Die Radikalen (www.radicali.it/democrazia), das Komitee für das NEIN zur Verfassungsreform, Più Democrazia Trentino u.a. haben im Juni 2017 ein Volksbegehren ans Parlament lanciert (“Più democrazia, più sovranità al cittadino”), das bis Ende November in allen Gemeinden Italiens unterzeichnet werden kann. Wenn 50.000 Unterschriften zusammenkommen, ist das Parlament verpflichtet, es zu behandeln und eine Reform der Referendumsrechte in die Wege zu leiten. Hier einige der wichtigsten Ziele dieses Volksbegehrens:

  • mit Mausklick sowohl Anträge auf Referenden wie auch Wahlvorschlagslisten unterstützen zu können;
  • eine gesetzlichen Regelung, um mit bindender Volksabstimmung Gesetzesnormen bestätigen, abschaffen oder einführen können;
  • die Volksabstimmungsrechte in der Praxis für alle Bürger zugänglich machen, während dies bis heute nur Parteien und Großorganisationen mit entsprechendem Apparat schaffen;
  • den Bürgern neue Informationsrechte zur öffentlichen Verwaltung und Möglichkeiten zur Bewertung und Korrekturen der Politik verschaffen, vor allem auf kommunaler und regionaler Ebene;
  • Maßstäbe und Bewertungsmethoden für die öffentlichen Dienste und für Gesellschaften mit öffentlicher Beteiligung einführen, die Effizienz der Politik regelmäßig erfassen und bewerten.

Die Promotoren dieses Volksbegehrens beschränken sich nicht darauf, die direkte Mitbestimmung (Referenden) bürgerfreundlicher zu regeln, sie wollen auch mehr Transparenz der Verwaltung und mehr Informationsrechte.
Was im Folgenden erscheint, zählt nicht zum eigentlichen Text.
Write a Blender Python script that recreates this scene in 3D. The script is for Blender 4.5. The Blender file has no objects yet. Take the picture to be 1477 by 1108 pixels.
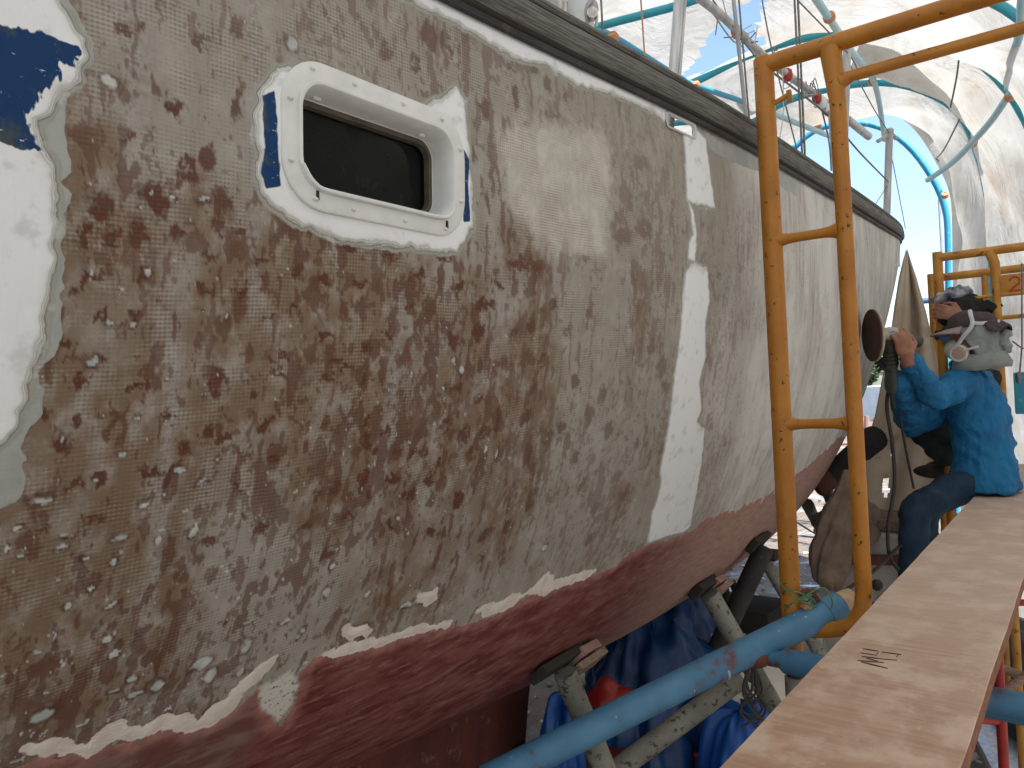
import bpy, bmesh, math, random
import numpy as np
from mathutils import Vector, Matrix
PI = math.pi
random.seed(7)
SC = bpy.context.scene
COL = SC.collection
# ------------------------------------------------------------------ camera, sky, sun, exposure
F, CX, CY, CAMH = 1080.0, 738.5, 554.0, 2.15
ROLL, PIT = 0.045, math.atan(18 / 1080.0)
_f = Vector((0, math.cos(PIT), math.sin(PIT))); _u = Vector((0, -math.sin(PIT), math.cos(PIT))); _r = Vector((1, 0, 0))
RGT = _r * math.cos(ROLL) - _u * math.sin(ROLL)
UPV = _u * math.cos(ROLL) + _r * math.sin(ROLL)
CAM = Vector((0, 0, CAMH))
cd = bpy.data.cameras.new('camera'); cam = bpy.data.objects.new('camera', cd); COL.objects.link(cam)
cd.sensor_width = 36.0; cd.lens = 36.0 * F / 1477.0; cd.clip_start = 0.02; cd.clip_end = 1200
m = Matrix((RGT, UPV, -_f)).transposed().to_4x4(); m.translation = CAM
cam.matrix_world = m
SC.camera = cam
SUN_EL, SUN_AZ = math.radians(58), math.radians(150)     # azimuth measured clockwise from +Y
wd_ = bpy.data.worlds.new('World'); SC.world = wd_; wd_.use_nodes = True
nt = wd_.node_tree; bg = nt.nodes['Background']
sky = nt.nodes.new('ShaderNodeTexSky'); sky.sky_type = 'NISHITA'; sky.sun_disc = False
sky.sun_elevation = SUN_EL; sky.sun_rotation = SUN_AZ; sky.air_density = 1.0; sky.dust_density = 1.5; sky.ozone_density = 1.2
nt.links.new(sky.outputs[0], bg.inputs[0]); bg.inputs[1].default_value = 0.15
sd = bpy.data.lights.new('sun', 'SUN'); sd.energy = 4.5; sd.angle = math.radians(0.6); sd.color = (1, .975, .94)
so = bpy.data.objects.new('sun', sd); COL.objects.link(so)
sdir = Vector((math.sin(SUN_AZ) * math.cos(SUN_EL), math.cos(SUN_AZ) * math.cos(SUN_EL), math.sin(SUN_EL)))
so.rotation_euler = sdir.to_track_quat('Z', 'Y').to_euler(); so.location = (3, -6, 12)
SC.view_settings.view_transform = 'Standard'; SC.view_settings.look = 'None'
SC.view_settings.exposure = 1.2; SC.view_settings.gamma = 1
SC.view_settings.use_curve_mapping = False
SC.cycles.use_denoising = True
SC.cycles.max_bounces = 10; SC.cycles.diffuse_bounces = 5; SC.cycles.transmission_bounces = 8; SC.cycles.transparent_max_bounces = 8
SC.cycles.sample_clamp_indirect = 8
# ------------------------------------------------------------------ frames of reference
A = math.radians(37.8)
UD = Vector((math.sin(A), math.cos(A), 0)); WD = Vector((math.cos(A), -math.sin(A), 0))
def W(q, w, z): return UD * q + WD * w + Vector((0, 0, z))      # along the hull, across it, height
def at(px, py, Y):                                            # point seen at a photo pixel, Y metres ahead
    d = _f + RGT * ((px - CX) / F) - UPV * ((py - CY) / F)
    return CAM + d * (Y / d.y)
def vz(px, py, Y, z):                                         # like at() but pinned to height z, Y found from pixel row
    d = _f + RGT * ((px - CX) / F) - UPV * ((py - CY) / F)
    return CAM + d * ((z - CAMH) / d.z)
def V(*a): return Vector(a)
# ------------------------------------------------------------------ objects
ORG = {}
def tag(o, label=None, cat=None, group=None, kind=None):
    if label: o['label'] = label
    if cat: o['category'] = cat
    if group: o['group'] = group
    if kind: o['kind'] = kind
    return o
def thing(name, loc, label, cat, group=None):
    o = bpy.data.objects.new(name, None); COL.objects.link(o); o.location = loc; o.empty_display_size = .05
    ORG[o.name] = Vector(loc)
    return tag(o, label, cat, group)
class MB:
    def __init__(s): s.v = []; s.f = []; s.mi = []; s.cur = 0
    def add(s, vs, fs):
        n = len(s.v); s.v += [tuple(x) for x in vs]; s.f += [tuple(i + n for i in f) for f in fs]; s.mi += [s.cur] * len(fs); return s
    def box(s, c, size, rot=None, bev=0):
        c = Vector(c); hx, hy, hz = [k / 2 for k in size]
        R = rot if rot is not None else Matrix.Identity(3)
        bev = min(bev, min(hx, hy, hz) * .9)
        if bev <= 0:
            vs = [c + R @ Vector((sx * hx, sy * hy, sz * hz)) for sx in (-1, 1) for sy in (-1, 1) for sz in (-1, 1)]
            return s.add(vs, [(0, 1, 3, 2), (4, 6, 7, 5), (0, 4, 5, 1), (2, 3, 7, 6), (0, 2, 6, 4), (1, 5, 7, 3)])
        bm = bmesh.new(); bmesh.ops.create_cube(bm, size=1)
        for v in bm.verts: v.co = Vector((v.co.x * size[0], v.co.y * size[1], v.co.z * size[2]))
        bmesh.ops.bevel(bm, geom=bm.edges[:], offset=bev, segments=2, affect='EDGES', profile=.6)
        vs = [c + R @ v.co for v in bm.verts]; bm.verts.index_update()
        fs = [[v.index for v in f.verts] for f in bm.faces]; bm.free()
        return s.add(vs, fs)
    def rings(s, rings, closed=True, caps=True, loop=False):
        n = len(rings[0]); vs = [p for r in rings for p in r]; fs = []
        m_ = len(rings)
        for i in range(m_ if loop else m_ - 1):
            a = i * n; b = ((i + 1) % m_) * n
            for j in range(n if closed else n - 1):
                k = (j + 1) % n; fs.append((a + j, a + k, b + k, b + j))
        if caps and closed and not loop:
            fs.append(tuple(range(n - 1, -1, -1))); fs.append(tuple(range((m_ - 1) * n, m_ * n)))
        return s.add(vs, fs)
    def tube(s, pts, r, seg=12, caps=True, flat=1.0, up=None):
        pts = [Vector(p) for p in pts]; n = len(pts)
        rr = list(r) if isinstance(r, (list, tuple)) else [r] * n
        ref = None; rings = []
        for i, p in enumerate(pts):
            t = (pts[min(i + 1, n - 1)] - pts[max(i - 1, 0)]).normalized()
            if ref is None:
                ref = Vector(up) if up is not None else (Vector((0, 0, 1)) if abs(t.z) < .9 else Vector((1, 0, 0)))
            x = (ref - t * ref.dot(t))
            if x.length < 1e-6: x = t.orthogonal()
            x.normalize(); ref = x; y = t.cross(x)
            ra = rr[i] if not isinstance(rr[i], tuple) else rr[i][0]; rb = rr[i] * flat if not isinstance(rr[i], tuple) else rr[i][1]
            rings.append([p + x * ra * math.cos(2 * PI * k / seg) + y * rb * math.sin(2 * PI * k / seg) for k in range(seg)])
        return s.rings(rings, True, caps)
    def ball(s, c, r, seg=14, nr=8, rot=None):
        c = Vector(c); r = r if isinstance(r, (tuple, list)) else (r, r, r); R = rot or Matrix.Identity(3)
        rings = []
        for i in range(nr + 1):
            t = PI * (i + .001 if i == 0 else (i - .001 if i == nr else i)) / nr
            rings.append([c + R @ Vector((r[0] * math.sin(t) * math.cos(2 * PI * k / seg), r[1] * math.sin(t) * math.sin(2 * PI * k / seg), r[2] * math.cos(t))) for k in range(seg)])
        return s.rings(rings)
    def disc(s, c, axis, r, th, seg=32):
        c = Vector(c); a = Vector(axis).normalized()
        prof = [(-.5, .86), (-.42, .97), (-.2, 1), (.2, 1), (.42, .97), (.5, .86)]
        x = a.orthogonal().normalized(); y = a.cross(x)
        return s.rings([[c + a * th * h + (x * math.cos(2 * PI * k / seg) + y * math.sin(2 * PI * k / seg)) * r * k2 for k in range(seg)] for h, k2 in prof])
    def lathe(s, c, axis, prof, seg=24):
        c = Vector(c); a = Vector(axis).normalized(); x = a.orthogonal().normalized(); y = a.cross(x)
        return s.rings([[c + a * h + (x * math.cos(2 * PI * k / seg) + y * math.sin(2 * PI * k / seg)) * max(r_, 1e-4) for k in range(seg)] for r_, h in prof])
    def mesh(s, name, o=Vector((0, 0, 0))):
        me = bpy.data.meshes.new(name)
        me.from_pydata([(x - o.x, y - o.y, z - o.z) for x, y, z in s.v], [], s.f); me.validate(); me.update()
        return me
    def build(s, name, mat, parent=None, smooth=True, angle=40, loc=None):
        root = parent
        while root is not None and root.parent is not None: root = root.parent
        o = ORG[root.name] if root is not None and root.name in ORG else (Vector(loc) if loc is not None else Vector((0, 0, 0)))
        me = s.mesh(name, o)
        for mt in (mat if isinstance(mat, (list, tuple)) else [mat]): me.materials.append(mt)
        if isinstance(mat, (list, tuple)):
            for p, k in zip(me.polygons, s.mi): p.material_index = k
        if smooth:
            me.polygons.foreach_set('use_smooth', [True] * len(me.polygons))
            try: me.set_sharp_from_angle(angle=math.radians(angle))
            except Exception: pass
        ob = bpy.data.objects.new(name, me); COL.objects.link(ob)
        if parent is not None: ob.parent = parent
        else:
            ob.location = o; ORG[ob.name] = o.copy()
        return ob
def smooth_path(pts, n=8):
    pts = [Vector(p) for p in pts]; out = []
    for i in range(len(pts) - 1):
        p0 = pts[max(i - 1, 0)]; p1 = pts[i]; p2 = pts[i + 1]; p3 = pts[min(i + 2, len(pts) - 1)]
        for k in range(n):
            t = k / n
            out.append(.5 * ((2 * p1) + (p2 - p0) * t + (2 * p0 - 5 * p1 + 4 * p2 - p3) * t * t + (3 * p1 - p0 - 3 * p2 + p3) * t ** 3))
    out.append(pts[-1]); return out
def remesh(ob, vox, smooth=6, fac=.5):
    md = ob.modifiers.new('r', 'REMESH'); md.mode = 'VOXEL'; md.voxel_size = vox; md.use_smooth_shade = True
    if smooth:
        s_ = ob.modifiers.new('s', 'SMOOTH'); s_.iterations = smooth; s_.factor = fac
    return ob
def wrinkle(ob, strength, size, tex='CLOUDS', name='folds'):
    t = bpy.data.textures.new(name, tex); t.noise_scale = size
    md = ob.modifiers.new('w', 'DISPLACE'); md.texture = t; md.strength = strength; md.mid_level = .5; md.texture_coords = 'LOCAL'
    return ob
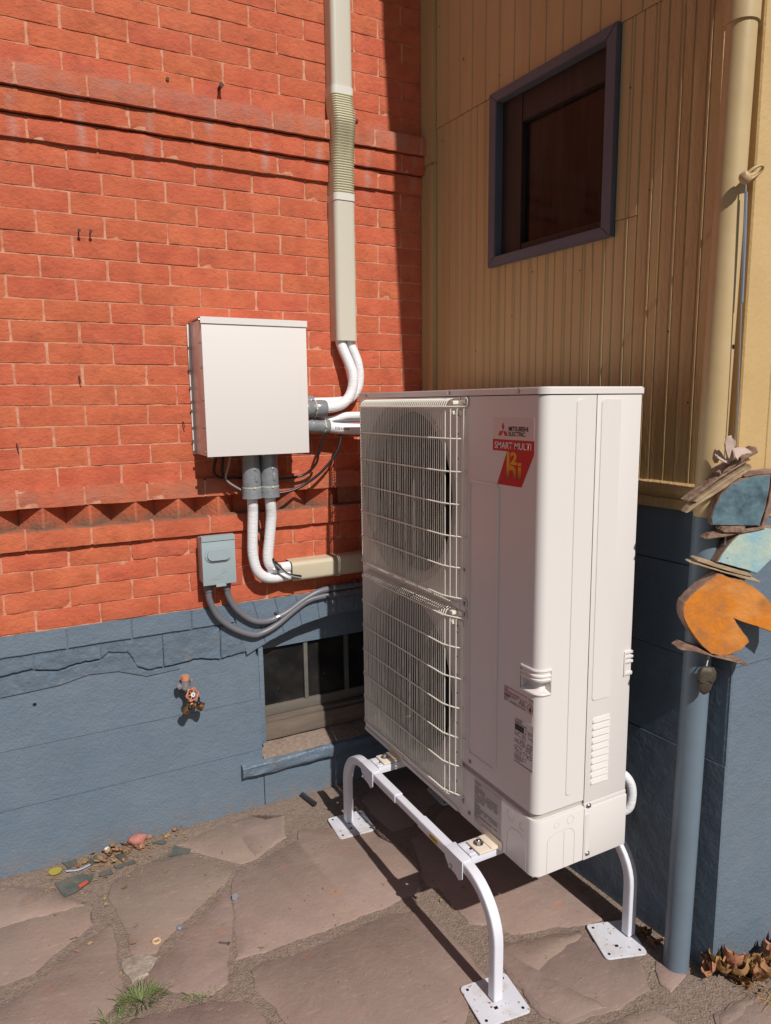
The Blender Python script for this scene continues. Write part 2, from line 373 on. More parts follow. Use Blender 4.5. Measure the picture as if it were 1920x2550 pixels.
def single(name, mb, mats, label, cat, base, smooth=35, group=None, kind=None):
    """a thing that is one mesh, its origin at its base"""
    me = mb.mesh(name, smooth)
    for m in (mats if isinstance(mats, (list, tuple)) else [mats]): me.materials.append(m)
    me.transform(Matrix.Translation(-Vector(base)))
    o = bpy.data.objects.new(name, me); COL.objects.link(o); o.location = base; ORG[o] = Vector(base)
    o['label'] = label; o['category'] = cat
    if group: o['group'] = group
    if kind: o['kind'] = kind
    return o

def px_of(P):
    d = Vector(P) - CAM_P; z = d.dot(CAM_F)
    if z < .05: return None
    return 960 + FPX * d.dot(CAM_R) / z, 1275 - FPX * d.dot(CAM_U) / z

SQ = [(1, 1), (-1, 1), (-1, -1), (1, -1)]
def rsq(h, c):   # rounded square profile
    out = []
    for sx_, sy_, a0 in ((1, 1, 0), (-1, 1, 90), (-1, -1, 180), (1, -1, 270)):
        for k in range(4):
            a = radians(a0 + k * 30); out.append((sx_ * (h - c) + c * cos(a), sy_ * (h - c) + c * sin(a)))
    return out
def rrect(x0, x1, y0, y1, r, n=5):
    out = []
    for cx, cy, a0 in ((x1 - r, y1 - r, 0), (x0 + r, y1 - r, 90), (x0 + r, y0 + r, 180), (x1 - r, y0 + r, 270)):
        for k in range(n + 1):
            a = radians(a0 + 90 * k / n); out.append((cx + r * cos(a), cy + r * sin(a)))
    return out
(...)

Dies sind nämlich wesentliche Voraussetzungen sowohl für die Ausübung direkter Bürgerbeteiligung, als auch für effiziente politische Vertretung. Dieses Volksbegehren ans Parlament kann in der Mehrheit der Gemeinden Südtirols bis Ende November 2017 unterzeichnet werden. Solche Volksbegehren sind eines der wenigen Mittel direkter Mitbestimmung in der Politik, nutzen wir es.

Bild
Profil für Benutzer Alexander Tezzele
Alexander Tezzele Di., 22.08.2017 - 18:08

Der Vollständigkeit halber: Das Parlament ist zwar theoretisch verpflichtet, sich diesen Gesetzentwurf anzusehen. Erfahrungsgemäß wandern die Petitionen aber ins parlamentarische Archiv, wo sie vergilben und verstauben, da es keine zeitlichen Vorgaben gibt, innerhalb welcher sie auf die Tagesordnung gesetzt werden sollen.

So wie zigtausende anderer Gesetzesentwürfe auch, die nur der Papierindustrie geholfen haben.

Klingt bedrückend. Ist es auch. Und wird es leider auch bleiben.

Di., 22.08.2017 - 18:08 Permalink
Bild
Profil für Benutzer Alfonse Zanardi
Alfonse Zanardi Mi., 23.08.2017 - 12:03

Um die gesamte direkte Mitbestimmung ist es nach Brexit, Italien, Türkei, Ungarn etc. nicht gut bestellt.
Anders gesagt: wieso die Meute fragen? Weil Facebook machen Volk kaputt.
Wir haben ja freie Wahlen, da kann man sich seine Vertreter aussuchen.